According to court filings, a specialist firm appointed with the support of the national tax authority has taken control of up to 15 interconnected companies linked by payments and labour supply arrangements, after a series of collapses left around $104 million outstanding in Pay As You Go and state payroll taxes. As part of the probe, the tax authority has obtained freezing orders over bank accounts and properties tied to senior managers and relatives associated with the labour hire network, alleging millions in undeclared income, interest and penalties that could exceed $5.7 million in one case and $3.3 million in another.
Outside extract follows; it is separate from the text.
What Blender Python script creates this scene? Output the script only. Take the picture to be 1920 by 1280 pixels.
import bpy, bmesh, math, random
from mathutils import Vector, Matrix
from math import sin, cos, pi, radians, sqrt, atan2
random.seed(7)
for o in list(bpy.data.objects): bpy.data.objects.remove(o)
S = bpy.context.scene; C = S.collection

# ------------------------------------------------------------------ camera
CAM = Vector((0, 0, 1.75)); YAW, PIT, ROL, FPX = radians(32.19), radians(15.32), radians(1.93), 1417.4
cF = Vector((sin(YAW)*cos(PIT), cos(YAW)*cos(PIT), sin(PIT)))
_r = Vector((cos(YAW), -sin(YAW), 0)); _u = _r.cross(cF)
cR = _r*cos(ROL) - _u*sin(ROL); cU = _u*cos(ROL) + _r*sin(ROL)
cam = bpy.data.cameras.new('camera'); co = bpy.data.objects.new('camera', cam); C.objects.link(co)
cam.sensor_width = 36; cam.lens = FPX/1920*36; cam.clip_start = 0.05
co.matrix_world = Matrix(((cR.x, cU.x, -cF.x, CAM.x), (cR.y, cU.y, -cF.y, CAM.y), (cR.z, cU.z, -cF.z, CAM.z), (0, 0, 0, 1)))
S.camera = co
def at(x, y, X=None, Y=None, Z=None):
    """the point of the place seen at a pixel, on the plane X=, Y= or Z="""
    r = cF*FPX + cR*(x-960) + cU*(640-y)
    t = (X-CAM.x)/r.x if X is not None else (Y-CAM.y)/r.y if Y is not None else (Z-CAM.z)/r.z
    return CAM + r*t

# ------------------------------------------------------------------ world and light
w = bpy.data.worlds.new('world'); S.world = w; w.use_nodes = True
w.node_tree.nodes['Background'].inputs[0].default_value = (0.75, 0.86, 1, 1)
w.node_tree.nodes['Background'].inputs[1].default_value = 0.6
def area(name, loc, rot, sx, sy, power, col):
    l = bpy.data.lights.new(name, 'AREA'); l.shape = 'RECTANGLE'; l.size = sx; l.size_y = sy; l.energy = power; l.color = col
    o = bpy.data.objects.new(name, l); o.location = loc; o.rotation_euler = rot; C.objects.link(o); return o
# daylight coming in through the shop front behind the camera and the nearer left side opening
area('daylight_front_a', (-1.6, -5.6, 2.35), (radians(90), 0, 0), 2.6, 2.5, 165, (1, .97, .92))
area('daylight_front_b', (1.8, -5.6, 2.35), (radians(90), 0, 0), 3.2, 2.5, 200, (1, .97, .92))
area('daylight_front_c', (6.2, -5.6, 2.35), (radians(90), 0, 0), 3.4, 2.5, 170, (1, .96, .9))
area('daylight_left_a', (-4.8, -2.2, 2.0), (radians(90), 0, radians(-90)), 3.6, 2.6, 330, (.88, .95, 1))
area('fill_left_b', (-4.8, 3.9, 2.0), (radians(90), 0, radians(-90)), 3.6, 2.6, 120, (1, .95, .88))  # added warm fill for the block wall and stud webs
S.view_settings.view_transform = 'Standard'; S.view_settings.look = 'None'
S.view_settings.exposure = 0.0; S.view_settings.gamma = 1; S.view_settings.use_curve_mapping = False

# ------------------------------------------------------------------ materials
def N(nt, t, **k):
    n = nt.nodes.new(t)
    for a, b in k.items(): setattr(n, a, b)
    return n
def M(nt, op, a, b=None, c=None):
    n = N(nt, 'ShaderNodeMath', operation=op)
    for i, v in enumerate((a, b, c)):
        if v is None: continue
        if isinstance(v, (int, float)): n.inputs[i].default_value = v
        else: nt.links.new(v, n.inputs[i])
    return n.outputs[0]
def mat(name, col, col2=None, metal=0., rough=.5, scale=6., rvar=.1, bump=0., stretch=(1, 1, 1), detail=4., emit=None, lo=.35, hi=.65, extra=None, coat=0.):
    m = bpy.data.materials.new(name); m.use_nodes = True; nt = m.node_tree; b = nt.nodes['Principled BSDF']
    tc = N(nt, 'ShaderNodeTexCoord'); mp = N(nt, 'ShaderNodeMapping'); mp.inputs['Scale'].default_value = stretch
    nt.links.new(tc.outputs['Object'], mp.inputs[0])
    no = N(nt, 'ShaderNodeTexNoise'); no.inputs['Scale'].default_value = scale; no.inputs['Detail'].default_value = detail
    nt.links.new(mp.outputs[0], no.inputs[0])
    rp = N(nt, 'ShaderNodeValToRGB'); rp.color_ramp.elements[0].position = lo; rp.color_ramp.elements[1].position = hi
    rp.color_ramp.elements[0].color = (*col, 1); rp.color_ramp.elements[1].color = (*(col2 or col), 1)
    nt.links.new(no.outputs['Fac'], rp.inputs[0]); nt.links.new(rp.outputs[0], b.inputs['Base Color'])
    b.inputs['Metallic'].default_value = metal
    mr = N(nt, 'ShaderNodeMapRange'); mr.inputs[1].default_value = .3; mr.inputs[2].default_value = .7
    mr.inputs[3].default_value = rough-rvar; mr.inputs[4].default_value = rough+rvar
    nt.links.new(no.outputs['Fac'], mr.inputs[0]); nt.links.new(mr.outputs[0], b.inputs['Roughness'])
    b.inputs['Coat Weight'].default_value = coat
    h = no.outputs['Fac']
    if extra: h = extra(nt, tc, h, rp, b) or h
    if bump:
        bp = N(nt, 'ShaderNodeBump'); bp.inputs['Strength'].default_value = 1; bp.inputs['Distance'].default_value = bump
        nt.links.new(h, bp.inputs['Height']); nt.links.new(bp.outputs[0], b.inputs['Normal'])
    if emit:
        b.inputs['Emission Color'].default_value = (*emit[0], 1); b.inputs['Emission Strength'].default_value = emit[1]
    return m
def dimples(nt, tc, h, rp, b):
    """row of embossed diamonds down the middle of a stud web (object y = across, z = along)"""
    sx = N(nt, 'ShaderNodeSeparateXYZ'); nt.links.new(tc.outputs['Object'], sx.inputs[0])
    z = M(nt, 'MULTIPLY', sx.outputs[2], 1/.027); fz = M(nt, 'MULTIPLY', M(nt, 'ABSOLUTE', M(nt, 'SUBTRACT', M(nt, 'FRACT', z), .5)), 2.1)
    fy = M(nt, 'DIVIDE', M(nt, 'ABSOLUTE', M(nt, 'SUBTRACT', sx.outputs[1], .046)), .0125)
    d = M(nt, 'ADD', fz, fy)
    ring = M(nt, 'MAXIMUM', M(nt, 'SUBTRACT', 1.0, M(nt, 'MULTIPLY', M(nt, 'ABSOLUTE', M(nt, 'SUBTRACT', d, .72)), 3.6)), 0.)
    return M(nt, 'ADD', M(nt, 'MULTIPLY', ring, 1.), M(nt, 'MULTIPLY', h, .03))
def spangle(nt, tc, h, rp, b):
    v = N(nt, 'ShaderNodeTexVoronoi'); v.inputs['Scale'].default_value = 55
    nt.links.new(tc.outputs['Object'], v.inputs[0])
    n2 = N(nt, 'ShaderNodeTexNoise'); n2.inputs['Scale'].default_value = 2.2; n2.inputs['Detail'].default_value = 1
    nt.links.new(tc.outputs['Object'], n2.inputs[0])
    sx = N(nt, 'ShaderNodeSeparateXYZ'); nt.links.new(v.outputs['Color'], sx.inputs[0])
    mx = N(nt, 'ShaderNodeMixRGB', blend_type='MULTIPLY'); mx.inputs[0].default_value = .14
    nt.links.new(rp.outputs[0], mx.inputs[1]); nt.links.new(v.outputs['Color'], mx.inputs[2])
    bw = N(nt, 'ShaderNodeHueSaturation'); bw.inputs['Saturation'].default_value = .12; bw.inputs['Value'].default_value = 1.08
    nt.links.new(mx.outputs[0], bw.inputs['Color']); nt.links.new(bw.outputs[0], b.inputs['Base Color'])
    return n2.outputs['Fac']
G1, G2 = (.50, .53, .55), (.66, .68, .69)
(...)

The investigation also stretches back to entities that supplied hundreds of workers to the group from as early as 2015, with some of those companies lasting only one or two years, relying heavily on the labour hire group as their main or sole client and then folding while owing millions to tax agencies.

Although no wrongdoing has been legally established and representatives for the businesses firmly reject any suggestion of tax evasion or avoidance schemes, the wider implications appear significant. The probe seems to highlight longstanding weaknesses in how labour supply chains are structured in construction, how tax compliance is monitored and whether large builders’ due diligence checks can keep pace with increasingly complex subcontracting models. With the Federal Court granting extra time for potential claims of under invoicing, estimated at about $4 million, and identifying up to 88 people for possible public examinations, the outcome could influence future enforcement strategies, reshape how labour hire is used on major projects and quietly push the industry toward stricter oversight, even as the investigations continue into next year.